Based on your description it seems that the root cause of the issues is using two letters to represent the digraph - for example N (U+004E) J (U+004A) instead of NJ (U+01CA) - and the sorting issues would be identical if people typed Н (U+041D) Ь (U+042C)instead of Њ (U+040A).

What's the reason for the digraph being substituted by 2 letters in the first case more often than in the second case?

1 comments

You are absolutely right that there are examples where Cyrillic as used by Slavic languages is not perfectly "clean" either, and it's certainly a lot more nuanced than my simplistic and absolutist claim.

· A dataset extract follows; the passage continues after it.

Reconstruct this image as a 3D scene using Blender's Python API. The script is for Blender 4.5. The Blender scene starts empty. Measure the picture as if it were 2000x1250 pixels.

Perhaps people misunderstood me: it is not a _technical_ property of Cyrillic (vs Latin) script per se, but a combination of historical setting and ability to adapt the script to the (smaller) group's language. This has led to Cyrillic scripts being _developed_ to be technically more suitable for Slavic languages, because where Latin script was used, there was not as much liberty (perceived or real).

I mean, either is just a set of pictograms representing parts of spoken words, and obviously, if developed similarly, there is no difference between them. But for Slavic languages they were _not_ developed similarly, which is my point.